• EXERCISE TASK:
Exactly the lines from the one that contains "0.935), 0.4, amt=0.02)" to the one that contains "0.835), 0.42, amt=0.025)", both lines included, should be copied, and no others.
━━━ DATASET EXTRACT
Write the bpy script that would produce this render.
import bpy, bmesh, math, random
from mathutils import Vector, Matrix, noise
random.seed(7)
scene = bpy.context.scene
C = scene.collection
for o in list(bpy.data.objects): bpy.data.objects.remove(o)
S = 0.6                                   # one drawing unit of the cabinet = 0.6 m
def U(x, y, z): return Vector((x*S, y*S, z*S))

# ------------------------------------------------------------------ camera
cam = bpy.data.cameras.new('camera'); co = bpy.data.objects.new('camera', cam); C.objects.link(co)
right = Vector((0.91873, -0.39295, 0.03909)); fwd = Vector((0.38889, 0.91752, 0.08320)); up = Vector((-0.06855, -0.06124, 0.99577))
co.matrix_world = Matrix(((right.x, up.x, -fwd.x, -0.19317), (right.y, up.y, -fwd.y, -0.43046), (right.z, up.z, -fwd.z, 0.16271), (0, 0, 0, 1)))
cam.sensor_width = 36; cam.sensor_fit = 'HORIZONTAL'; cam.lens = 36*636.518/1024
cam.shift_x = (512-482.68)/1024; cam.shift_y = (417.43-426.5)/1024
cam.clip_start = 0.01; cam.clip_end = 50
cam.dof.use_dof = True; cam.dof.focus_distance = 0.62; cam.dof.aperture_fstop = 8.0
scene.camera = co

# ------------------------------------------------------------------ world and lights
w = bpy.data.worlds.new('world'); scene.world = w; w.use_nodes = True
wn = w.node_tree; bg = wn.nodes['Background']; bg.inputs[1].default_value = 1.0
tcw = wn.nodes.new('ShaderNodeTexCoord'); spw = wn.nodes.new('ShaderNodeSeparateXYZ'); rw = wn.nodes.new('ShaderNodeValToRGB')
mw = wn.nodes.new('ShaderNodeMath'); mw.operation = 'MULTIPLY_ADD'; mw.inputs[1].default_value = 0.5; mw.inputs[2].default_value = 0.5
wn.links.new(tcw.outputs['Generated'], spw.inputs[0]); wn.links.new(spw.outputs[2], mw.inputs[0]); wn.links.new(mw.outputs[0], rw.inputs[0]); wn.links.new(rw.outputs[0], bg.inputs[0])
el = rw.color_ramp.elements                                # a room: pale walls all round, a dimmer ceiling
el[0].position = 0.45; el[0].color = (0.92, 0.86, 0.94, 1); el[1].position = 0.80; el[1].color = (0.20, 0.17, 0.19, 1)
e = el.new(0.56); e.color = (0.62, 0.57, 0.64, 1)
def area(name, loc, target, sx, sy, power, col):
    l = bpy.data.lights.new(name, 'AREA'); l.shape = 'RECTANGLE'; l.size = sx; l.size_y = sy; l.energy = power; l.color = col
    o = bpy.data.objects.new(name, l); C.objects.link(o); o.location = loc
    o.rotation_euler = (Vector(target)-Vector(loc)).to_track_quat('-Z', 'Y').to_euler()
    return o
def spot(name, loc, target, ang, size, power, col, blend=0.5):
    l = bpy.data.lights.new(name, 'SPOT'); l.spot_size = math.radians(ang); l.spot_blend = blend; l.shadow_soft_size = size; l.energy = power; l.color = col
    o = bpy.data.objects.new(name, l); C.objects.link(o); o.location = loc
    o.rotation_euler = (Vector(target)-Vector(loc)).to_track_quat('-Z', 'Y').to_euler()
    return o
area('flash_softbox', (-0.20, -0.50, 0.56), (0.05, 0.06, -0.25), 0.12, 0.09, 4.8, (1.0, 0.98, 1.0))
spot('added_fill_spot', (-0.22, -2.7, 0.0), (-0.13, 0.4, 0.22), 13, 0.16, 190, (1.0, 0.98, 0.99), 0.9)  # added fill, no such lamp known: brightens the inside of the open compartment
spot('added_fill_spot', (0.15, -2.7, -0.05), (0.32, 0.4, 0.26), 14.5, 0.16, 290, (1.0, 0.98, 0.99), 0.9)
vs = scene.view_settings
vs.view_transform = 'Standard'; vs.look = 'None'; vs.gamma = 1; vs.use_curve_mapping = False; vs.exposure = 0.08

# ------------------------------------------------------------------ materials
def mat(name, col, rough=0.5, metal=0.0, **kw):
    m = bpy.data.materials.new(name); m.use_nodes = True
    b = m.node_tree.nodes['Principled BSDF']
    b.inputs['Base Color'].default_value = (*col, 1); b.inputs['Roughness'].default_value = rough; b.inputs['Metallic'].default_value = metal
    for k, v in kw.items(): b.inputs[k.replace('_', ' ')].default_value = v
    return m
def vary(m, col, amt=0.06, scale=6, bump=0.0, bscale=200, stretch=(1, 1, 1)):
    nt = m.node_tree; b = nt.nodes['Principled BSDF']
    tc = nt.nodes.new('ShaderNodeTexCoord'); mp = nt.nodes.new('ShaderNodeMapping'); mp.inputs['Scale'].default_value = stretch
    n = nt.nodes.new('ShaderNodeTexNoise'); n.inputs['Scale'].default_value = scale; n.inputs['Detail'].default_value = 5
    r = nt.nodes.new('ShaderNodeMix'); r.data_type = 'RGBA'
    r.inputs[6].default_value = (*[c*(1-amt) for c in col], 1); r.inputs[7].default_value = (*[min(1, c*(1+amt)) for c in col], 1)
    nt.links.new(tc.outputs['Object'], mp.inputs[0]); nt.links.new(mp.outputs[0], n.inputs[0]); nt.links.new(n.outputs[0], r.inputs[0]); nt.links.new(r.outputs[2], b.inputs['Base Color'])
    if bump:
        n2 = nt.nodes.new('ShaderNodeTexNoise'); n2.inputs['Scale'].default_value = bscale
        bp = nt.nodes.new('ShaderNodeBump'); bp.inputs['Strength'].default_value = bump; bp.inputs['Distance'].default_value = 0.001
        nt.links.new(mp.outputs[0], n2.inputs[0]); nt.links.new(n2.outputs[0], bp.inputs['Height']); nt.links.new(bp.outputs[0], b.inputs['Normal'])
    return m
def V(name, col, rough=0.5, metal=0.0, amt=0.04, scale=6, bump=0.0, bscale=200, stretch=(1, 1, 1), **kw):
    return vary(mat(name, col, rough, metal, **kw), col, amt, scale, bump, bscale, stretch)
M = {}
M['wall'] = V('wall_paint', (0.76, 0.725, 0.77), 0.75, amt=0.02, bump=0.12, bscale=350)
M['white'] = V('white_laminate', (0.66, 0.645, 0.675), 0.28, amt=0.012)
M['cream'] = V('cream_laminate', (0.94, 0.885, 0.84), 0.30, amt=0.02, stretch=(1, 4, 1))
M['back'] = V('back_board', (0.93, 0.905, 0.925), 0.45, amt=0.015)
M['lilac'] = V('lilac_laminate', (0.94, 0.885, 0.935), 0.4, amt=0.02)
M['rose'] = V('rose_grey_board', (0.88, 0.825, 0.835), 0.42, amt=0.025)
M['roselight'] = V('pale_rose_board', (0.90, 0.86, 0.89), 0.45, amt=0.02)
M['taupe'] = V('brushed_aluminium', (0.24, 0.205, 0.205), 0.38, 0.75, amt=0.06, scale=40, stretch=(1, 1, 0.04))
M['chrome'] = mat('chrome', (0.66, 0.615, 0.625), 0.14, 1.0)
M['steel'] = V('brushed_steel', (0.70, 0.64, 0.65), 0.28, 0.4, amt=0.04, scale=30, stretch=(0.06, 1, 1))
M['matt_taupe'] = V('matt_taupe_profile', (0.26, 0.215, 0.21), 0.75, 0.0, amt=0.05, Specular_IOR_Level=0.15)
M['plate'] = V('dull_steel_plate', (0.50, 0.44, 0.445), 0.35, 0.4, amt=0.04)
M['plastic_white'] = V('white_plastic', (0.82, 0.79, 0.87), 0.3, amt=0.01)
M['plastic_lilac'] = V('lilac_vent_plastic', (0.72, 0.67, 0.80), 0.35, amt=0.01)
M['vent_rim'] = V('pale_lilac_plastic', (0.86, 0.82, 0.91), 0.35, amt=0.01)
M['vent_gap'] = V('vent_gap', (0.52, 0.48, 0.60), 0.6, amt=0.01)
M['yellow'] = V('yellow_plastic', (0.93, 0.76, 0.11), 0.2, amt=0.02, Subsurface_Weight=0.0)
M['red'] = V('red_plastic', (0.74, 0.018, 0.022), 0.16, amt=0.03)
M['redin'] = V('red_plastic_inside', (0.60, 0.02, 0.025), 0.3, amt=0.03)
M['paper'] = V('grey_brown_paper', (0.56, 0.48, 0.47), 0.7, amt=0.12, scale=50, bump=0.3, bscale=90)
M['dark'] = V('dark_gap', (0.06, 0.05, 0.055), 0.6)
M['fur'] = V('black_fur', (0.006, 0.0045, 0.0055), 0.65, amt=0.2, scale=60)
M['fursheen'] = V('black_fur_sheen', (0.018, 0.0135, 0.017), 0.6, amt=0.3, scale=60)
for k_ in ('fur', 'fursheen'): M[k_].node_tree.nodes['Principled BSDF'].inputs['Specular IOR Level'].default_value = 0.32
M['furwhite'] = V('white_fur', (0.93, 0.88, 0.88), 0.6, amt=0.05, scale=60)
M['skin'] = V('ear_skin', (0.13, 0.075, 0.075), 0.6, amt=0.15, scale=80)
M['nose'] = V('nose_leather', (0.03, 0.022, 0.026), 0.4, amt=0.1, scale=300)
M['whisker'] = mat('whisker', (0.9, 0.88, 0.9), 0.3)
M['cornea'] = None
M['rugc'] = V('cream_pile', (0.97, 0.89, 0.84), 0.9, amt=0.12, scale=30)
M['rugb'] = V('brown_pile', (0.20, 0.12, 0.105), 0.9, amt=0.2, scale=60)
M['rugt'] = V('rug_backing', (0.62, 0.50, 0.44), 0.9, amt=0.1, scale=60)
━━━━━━
• RESULT FOR THIS TASK:
M['lilac'] = V('lilac_laminate', (0.94, 0.885, 0.935), 0.4, amt=0.02)
M['rose'] = V('rose_grey_board', (0.88, 0.825, 0.835), 0.42, amt=0.025)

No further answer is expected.